● Data lines:

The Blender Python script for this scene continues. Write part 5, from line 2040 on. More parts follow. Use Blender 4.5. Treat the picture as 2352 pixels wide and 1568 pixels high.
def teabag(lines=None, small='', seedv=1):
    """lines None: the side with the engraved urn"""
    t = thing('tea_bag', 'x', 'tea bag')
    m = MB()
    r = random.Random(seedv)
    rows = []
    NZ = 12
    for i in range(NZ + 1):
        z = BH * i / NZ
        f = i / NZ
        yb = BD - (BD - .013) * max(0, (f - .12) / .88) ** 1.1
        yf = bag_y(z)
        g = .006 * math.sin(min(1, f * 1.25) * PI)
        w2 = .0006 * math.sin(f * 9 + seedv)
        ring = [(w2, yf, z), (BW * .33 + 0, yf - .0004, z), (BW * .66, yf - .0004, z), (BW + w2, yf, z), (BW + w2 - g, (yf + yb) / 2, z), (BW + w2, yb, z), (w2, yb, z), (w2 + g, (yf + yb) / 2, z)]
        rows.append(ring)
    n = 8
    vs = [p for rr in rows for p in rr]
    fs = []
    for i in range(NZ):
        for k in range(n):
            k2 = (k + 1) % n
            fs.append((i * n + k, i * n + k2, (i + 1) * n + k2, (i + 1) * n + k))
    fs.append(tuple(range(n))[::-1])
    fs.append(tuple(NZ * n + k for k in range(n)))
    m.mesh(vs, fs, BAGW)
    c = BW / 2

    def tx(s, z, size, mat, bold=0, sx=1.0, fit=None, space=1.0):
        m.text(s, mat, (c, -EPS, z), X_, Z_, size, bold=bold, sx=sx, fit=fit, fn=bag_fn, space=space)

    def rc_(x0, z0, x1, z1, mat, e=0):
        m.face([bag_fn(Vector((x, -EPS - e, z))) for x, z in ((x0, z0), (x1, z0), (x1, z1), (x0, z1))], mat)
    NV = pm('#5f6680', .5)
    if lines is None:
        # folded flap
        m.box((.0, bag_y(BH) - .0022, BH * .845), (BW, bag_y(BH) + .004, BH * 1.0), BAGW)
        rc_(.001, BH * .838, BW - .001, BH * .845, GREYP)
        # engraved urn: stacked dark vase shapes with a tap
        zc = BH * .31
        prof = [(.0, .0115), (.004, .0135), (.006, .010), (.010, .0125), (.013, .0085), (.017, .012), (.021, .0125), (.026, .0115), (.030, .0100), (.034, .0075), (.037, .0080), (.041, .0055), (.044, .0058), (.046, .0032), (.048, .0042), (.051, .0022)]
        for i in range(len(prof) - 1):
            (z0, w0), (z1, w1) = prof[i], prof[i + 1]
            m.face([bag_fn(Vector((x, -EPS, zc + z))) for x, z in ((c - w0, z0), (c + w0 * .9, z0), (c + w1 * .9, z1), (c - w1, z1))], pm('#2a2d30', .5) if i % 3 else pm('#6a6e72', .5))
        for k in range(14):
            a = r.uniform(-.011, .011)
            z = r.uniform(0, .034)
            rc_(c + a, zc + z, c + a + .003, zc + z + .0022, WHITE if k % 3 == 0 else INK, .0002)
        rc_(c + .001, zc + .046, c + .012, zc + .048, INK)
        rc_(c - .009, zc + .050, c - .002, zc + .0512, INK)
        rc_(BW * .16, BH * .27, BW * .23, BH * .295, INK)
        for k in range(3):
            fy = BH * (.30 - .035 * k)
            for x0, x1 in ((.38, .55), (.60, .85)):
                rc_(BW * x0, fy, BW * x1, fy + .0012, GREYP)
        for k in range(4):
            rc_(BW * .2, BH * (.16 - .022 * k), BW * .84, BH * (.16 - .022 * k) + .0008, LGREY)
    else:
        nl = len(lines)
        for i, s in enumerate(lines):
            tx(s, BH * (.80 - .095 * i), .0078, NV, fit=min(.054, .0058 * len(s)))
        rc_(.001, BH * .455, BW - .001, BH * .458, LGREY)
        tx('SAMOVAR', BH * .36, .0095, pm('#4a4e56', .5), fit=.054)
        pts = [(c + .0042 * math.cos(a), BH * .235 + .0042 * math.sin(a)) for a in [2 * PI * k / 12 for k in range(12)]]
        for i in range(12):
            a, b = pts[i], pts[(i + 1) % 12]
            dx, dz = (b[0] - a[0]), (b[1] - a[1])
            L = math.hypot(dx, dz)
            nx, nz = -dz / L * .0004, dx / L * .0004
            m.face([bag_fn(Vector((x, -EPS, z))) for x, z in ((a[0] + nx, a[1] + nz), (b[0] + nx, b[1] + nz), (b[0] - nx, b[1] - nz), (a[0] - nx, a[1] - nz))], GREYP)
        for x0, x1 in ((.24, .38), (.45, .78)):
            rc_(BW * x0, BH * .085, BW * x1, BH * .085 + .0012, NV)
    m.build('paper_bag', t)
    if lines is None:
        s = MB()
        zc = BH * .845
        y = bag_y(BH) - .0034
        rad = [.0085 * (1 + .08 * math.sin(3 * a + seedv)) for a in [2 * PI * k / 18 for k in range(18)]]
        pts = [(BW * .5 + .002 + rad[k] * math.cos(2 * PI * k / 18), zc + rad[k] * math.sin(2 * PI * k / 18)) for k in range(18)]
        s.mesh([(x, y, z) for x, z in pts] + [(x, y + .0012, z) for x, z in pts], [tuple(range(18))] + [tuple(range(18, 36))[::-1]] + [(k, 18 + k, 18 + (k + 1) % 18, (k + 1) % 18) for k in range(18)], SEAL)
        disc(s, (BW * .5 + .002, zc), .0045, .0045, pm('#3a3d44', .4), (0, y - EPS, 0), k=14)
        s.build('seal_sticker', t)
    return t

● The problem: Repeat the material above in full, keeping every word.

● Exercise solution:
The Blender Python script for this scene continues. Write part 5, from line 2040 on. More parts follow. Use Blender 4.5. Treat the picture as 2352 pixels wide and 1568 pixels high.
def teabag(lines=None, small='', seedv=1):
    """lines None: the side with the engraved urn"""
    t = thing('tea_bag', 'x', 'tea bag')
    m = MB()
    r = random.Random(seedv)
    rows = []
    NZ = 12
    for i in range(NZ + 1):
        z = BH * i / NZ
        f = i / NZ
        yb = BD - (BD - .013) * max(0, (f - .12) / .88) ** 1.1
        yf = bag_y(z)
        g = .006 * math.sin(min(1, f * 1.25) * PI)
        w2 = .0006 * math.sin(f * 9 + seedv)
        ring = [(w2, yf, z), (BW * .33 + 0, yf - .0004, z), (BW * .66, yf - .0004, z), (BW + w2, yf, z), (BW + w2 - g, (yf + yb) / 2, z), (BW + w2, yb, z), (w2, yb, z), (w2 + g, (yf + yb) / 2, z)]
        rows.append(ring)
    n = 8
    vs = [p for rr in rows for p in rr]
    fs = []
    for i in range(NZ):
        for k in range(n):
            k2 = (k + 1) % n
            fs.append((i * n + k, i * n + k2, (i + 1) * n + k2, (i + 1) * n + k))
    fs.append(tuple(range(n))[::-1])
    fs.append(tuple(NZ * n + k for k in range(n)))
    m.mesh(vs, fs, BAGW)
    c = BW / 2

    def tx(s, z, size, mat, bold=0, sx=1.0, fit=None, space=1.0):
        m.text(s, mat, (c, -EPS, z), X_, Z_, size, bold=bold, sx=sx, fit=fit, fn=bag_fn, space=space)

    def rc_(x0, z0, x1, z1, mat, e=0):
        m.face([bag_fn(Vector((x, -EPS - e, z))) for x, z in ((x0, z0), (x1, z0), (x1, z1), (x0, z1))], mat)
    NV = pm('#5f6680', .5)
    if lines is None:
        # folded flap
        m.box((.0, bag_y(BH) - .0022, BH * .845), (BW, bag_y(BH) + .004, BH * 1.0), BAGW)
        rc_(.001, BH * .838, BW - .001, BH * .845, GREYP)
        # engraved urn: stacked dark vase shapes with a tap
        zc = BH * .31
        prof = [(.0, .0115), (.004, .0135), (.006, .010), (.010, .0125), (.013, .0085), (.017, .012), (.021, .0125), (.026, .0115), (.030, .0100), (.034, .0075), (.037, .0080), (.041, .0055), (.044, .0058), (.046, .0032), (.048, .0042), (.051, .0022)]
        for i in range(len(prof) - 1):
            (z0, w0), (z1, w1) = prof[i], prof[i + 1]
            m.face([bag_fn(Vector((x, -EPS, zc + z))) for x, z in ((c - w0, z0), (c + w0 * .9, z0), (c + w1 * .9, z1), (c - w1, z1))], pm('#2a2d30', .5) if i % 3 else pm('#6a6e72', .5))
        for k in range(14):
            a = r.uniform(-.011, .011)
            z = r.uniform(0, .034)
            rc_(c + a, zc + z, c + a + .003, zc + z + .0022, WHITE if k % 3 == 0 else INK, .0002)
        rc_(c + .001, zc + .046, c + .012, zc + .048, INK)
        rc_(c - .009, zc + .050, c - .002, zc + .0512, INK)
        rc_(BW * .16, BH * .27, BW * .23, BH * .295, INK)
        for k in range(3):
            fy = BH * (.30 - .035 * k)
            for x0, x1 in ((.38, .55), (.60, .85)):
                rc_(BW * x0, fy, BW * x1, fy + .0012, GREYP)
        for k in range(4):
            rc_(BW * .2, BH * (.16 - .022 * k), BW * .84, BH * (.16 - .022 * k) + .0008, LGREY)
    else:
        nl = len(lines)
        for i, s in enumerate(lines):
            tx(s, BH * (.80 - .095 * i), .0078, NV, fit=min(.054, .0058 * len(s)))
        rc_(.001, BH * .455, BW - .001, BH * .458, LGREY)
        tx('SAMOVAR', BH * .36, .0095, pm('#4a4e56', .5), fit=.054)
        pts = [(c + .0042 * math.cos(a), BH * .235 + .0042 * math.sin(a)) for a in [2 * PI * k / 12 for k in range(12)]]
        for i in range(12):
            a, b = pts[i], pts[(i + 1) % 12]
            dx, dz = (b[0] - a[0]), (b[1] - a[1])
            L = math.hypot(dx, dz)
            nx, nz = -dz / L * .0004, dx / L * .0004
            m.face([bag_fn(Vector((x, -EPS, z))) for x, z in ((a[0] + nx, a[1] + nz), (b[0] + nx, b[1] + nz), (b[0] - nx, b[1] - nz), (a[0] - nx, a[1] - nz))], GREYP)
        for x0, x1 in ((.24, .38), (.45, .78)):
            rc_(BW * x0, BH * .085, BW * x1, BH * .085 + .0012, NV)
    m.build('paper_bag', t)
    if lines is None:
        s = MB()
        zc = BH * .845
        y = bag_y(BH) - .0034
        rad = [.0085 * (1 + .08 * math.sin(3 * a + seedv)) for a in [2 * PI * k / 18 for k in range(18)]]
        pts = [(BW * .5 + .002 + rad[k] * math.cos(2 * PI * k / 18), zc + rad[k] * math.sin(2 * PI * k / 18)) for k in range(18)]
        s.mesh([(x, y, z) for x, z in pts] + [(x, y + .0012, z) for x, z in pts], [tuple(range(18))] + [tuple(range(18, 36))[::-1]] + [(k, 18 + k, 18 + (k + 1) % 18, (k + 1) % 18) for k in range(18)], SEAL)
        disc(s, (BW * .5 + .002, zc), .0045, .0045, pm('#3a3d44', .4), (0, y - EPS, 0), k=14)
        s.build('seal_sticker', t)
    return t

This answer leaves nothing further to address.